Perhaps changing climate will have disastrous effects on our planet, but it's the social climate that should concern us the most. Not only is it something that you and I can address right now, the benefits are world changing.

Additional thoughts:

Is it possible for a threshold to be crossed, at which point, God removes His providential hand off mankind? The bible teaches that this is possible.

Romans 1:18

‘for the wrath of God is revealed from heaven against all ungodliness and unrighteousness of men’.

Here, in Romans chapter 1, Sha’ul writes that instead of worshipping the Creator, in their futile thinking, mankind began to worship the creation – the sun, moon, planets, animals etc. Three times, we read ‘and God gave them over’ to their own evil ways. Paul forcefully states that no one has an excuse!

This is precisely what occurred in our parasha this Shabbat. Other than Noa’ch and his family, mankind was beyond redemption. HaShem gave them every opportunity to come to their sense and make teshuva – the ark took 120 years to build! – but they persisted in their wickedness until the threshold was crossed and the Father determined to make a new start with righteous Noah. This is not merely a story to read to your kids at bed-time; there is a serious message here. Which is why Yeshua referred back to this parasha in

Matthew 24:37-39:

‘For just as the days of Noah were, so will be the coming of the Son of Man. For in those days before the flood, they were eating and drinking, marrying and giving in marriage, until the day Noah entered the ark. And they did not understand until the flood came and swept them all away. So shall it be at the coming of the Son of Man’.
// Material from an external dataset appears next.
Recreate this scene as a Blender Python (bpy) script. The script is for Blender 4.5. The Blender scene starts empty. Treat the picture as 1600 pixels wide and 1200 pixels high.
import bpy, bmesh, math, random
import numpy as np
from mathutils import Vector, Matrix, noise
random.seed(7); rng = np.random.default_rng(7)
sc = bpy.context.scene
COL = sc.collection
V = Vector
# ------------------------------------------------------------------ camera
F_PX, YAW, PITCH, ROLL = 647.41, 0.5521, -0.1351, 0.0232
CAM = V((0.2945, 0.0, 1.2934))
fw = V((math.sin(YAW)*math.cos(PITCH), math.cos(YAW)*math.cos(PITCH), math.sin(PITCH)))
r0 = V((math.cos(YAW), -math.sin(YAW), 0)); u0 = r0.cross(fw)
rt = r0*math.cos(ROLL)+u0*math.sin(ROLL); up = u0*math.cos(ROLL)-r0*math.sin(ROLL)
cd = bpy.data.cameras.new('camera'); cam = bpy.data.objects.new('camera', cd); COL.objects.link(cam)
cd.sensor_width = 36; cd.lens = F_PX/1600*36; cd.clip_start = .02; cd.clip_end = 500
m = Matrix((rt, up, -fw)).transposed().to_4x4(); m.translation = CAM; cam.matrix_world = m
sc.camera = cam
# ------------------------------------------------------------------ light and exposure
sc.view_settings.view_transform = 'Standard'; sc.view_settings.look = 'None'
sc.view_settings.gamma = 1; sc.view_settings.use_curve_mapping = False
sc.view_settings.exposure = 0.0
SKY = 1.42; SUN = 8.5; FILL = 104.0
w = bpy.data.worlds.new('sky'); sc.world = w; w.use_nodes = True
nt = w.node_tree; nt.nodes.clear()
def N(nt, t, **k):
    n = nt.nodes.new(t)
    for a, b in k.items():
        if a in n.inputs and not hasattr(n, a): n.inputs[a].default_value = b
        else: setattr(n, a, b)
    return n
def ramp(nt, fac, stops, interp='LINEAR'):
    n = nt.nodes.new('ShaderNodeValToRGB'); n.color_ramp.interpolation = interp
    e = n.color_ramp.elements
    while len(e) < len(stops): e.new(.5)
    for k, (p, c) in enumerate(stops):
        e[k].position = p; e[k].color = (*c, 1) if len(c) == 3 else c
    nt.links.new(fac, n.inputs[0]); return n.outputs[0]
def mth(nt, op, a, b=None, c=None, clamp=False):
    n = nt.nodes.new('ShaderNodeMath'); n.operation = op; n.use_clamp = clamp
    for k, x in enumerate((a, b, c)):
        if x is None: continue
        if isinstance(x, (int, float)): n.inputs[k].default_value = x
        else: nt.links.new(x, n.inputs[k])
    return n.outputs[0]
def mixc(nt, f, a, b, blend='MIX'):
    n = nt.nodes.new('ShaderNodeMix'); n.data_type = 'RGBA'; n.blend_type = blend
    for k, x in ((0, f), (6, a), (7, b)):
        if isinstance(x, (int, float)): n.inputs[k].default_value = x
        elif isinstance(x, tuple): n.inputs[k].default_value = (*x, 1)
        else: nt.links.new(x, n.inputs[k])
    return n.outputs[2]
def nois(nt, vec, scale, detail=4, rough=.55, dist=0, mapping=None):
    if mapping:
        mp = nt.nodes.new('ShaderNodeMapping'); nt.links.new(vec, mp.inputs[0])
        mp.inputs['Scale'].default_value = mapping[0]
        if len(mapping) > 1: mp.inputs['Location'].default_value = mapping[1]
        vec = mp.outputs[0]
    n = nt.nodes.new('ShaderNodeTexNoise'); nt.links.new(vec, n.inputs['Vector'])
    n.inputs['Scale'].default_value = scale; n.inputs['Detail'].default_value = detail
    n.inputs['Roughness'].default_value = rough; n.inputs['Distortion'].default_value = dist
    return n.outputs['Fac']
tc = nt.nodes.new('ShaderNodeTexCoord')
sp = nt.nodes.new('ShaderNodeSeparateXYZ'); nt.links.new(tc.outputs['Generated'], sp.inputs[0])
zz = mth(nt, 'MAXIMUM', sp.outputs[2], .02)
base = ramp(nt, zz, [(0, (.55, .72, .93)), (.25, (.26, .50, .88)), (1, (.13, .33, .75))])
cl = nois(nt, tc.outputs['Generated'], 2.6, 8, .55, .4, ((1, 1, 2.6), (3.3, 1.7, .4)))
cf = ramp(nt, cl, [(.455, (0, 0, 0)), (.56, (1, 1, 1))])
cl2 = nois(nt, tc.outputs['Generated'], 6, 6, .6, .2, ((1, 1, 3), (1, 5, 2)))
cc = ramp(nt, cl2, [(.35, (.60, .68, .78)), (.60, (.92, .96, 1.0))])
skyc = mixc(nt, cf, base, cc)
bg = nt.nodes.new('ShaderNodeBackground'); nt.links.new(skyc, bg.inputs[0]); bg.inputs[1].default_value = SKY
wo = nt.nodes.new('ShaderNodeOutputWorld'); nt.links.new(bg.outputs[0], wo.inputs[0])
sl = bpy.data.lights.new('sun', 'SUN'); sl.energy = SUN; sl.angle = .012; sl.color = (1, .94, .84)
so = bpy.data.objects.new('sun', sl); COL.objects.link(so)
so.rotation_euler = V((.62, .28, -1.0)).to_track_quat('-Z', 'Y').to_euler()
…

We are living in those days right now! We are living in times where evil is called good, and good, called evil. We have lost our compass – morally, ethically and spiritually. We are, I believe, at a crossroads and the Father persists in offering us a choice – Deuteronomy 30 – ‘choose life’!

In Revelation 21, John speaks of a new heaven and a new earth, and the new Jerusalem descending from above. Within this city are the living waters and the tree of life. There is no night there because the LORD is our eternal light!

Rev 21:25

Its gates shall never be shut by day for there shall be no night there!

Note: The gates of the new Jerusalem are never shut; it is always open for those who choose life and not death. The Father desires that ‘no one should perish but that all should come to the knowledge of the truth’.

Rev 22:14-16

How fortunate are those who wash their robes, so that they may have the right to the Tree of Life and may enter through the gates into the city. Outside are the dogs and the sorcerers and the sexually immoral and the murderers and the idolaters, and everyone who loves and practices falsehood. I, Yeshua, have sent My angel to testify these things to you for My communities. I am the Root and the Offspring of David, the Bright and Morning Star."

There are those who deliberately crossed that threshold and have chosen death! It might be difficult for one to accept that this is possible but the Word of God is very clear. Remember the lessons of Sodom and Gomorrah. Not one righteous individual!

2 Peter 2:4-6

For God did not spare angels when they sinned, but threw them into Sheol. He put them in chains of gloomy darkness, to be held until the judgment. He did not spare the ancient world. He preserved only Noah, a proclaimer of righteousness, along with seven others, when He brought a flood upon the world of the ungodly. He devastated the cities of Sodom and Gomorrah, reducing them to ashes—making them an example of what is going to happen to the ungodly.